When you submit a resource profile to the platform, a moderator from the EU-Citizen.Science team will check the relevant aspects of your resource against those criteria, to ensure that the majority of these criteria have been met. Until these have been checked, it will be marked as ‘not yet moderated’ on the platform, and will not automatically be visible in search results.

Supporting criteria

It really enhances the value and quality of your resources when you can say something about how it has been used and developed further in practice, and whether or not it has been evaluated for usefulness and applicability in practice.
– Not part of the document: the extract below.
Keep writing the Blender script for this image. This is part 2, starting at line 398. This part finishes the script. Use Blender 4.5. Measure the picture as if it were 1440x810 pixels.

The moderator will also take it into positive consideration if there is evidence of the following criteria being met (but these are not part of the threshold calculation mentioned above):

  • Evaluation:
    • The resource has been used in the context of citizen science, or is currently being used in a citizen science initiative, and the outcome of this has been shared.
    • The resource has been evaluated in terms of the quality of the content, or the methods, or the results of the method, and the outcomes of these evaluations have been shared.
  • Impact
    • The resource refers to any impact that it could have (or has had) on science, policy, society, etc.
    • The impact of the resource has been measured and is shared in the resource.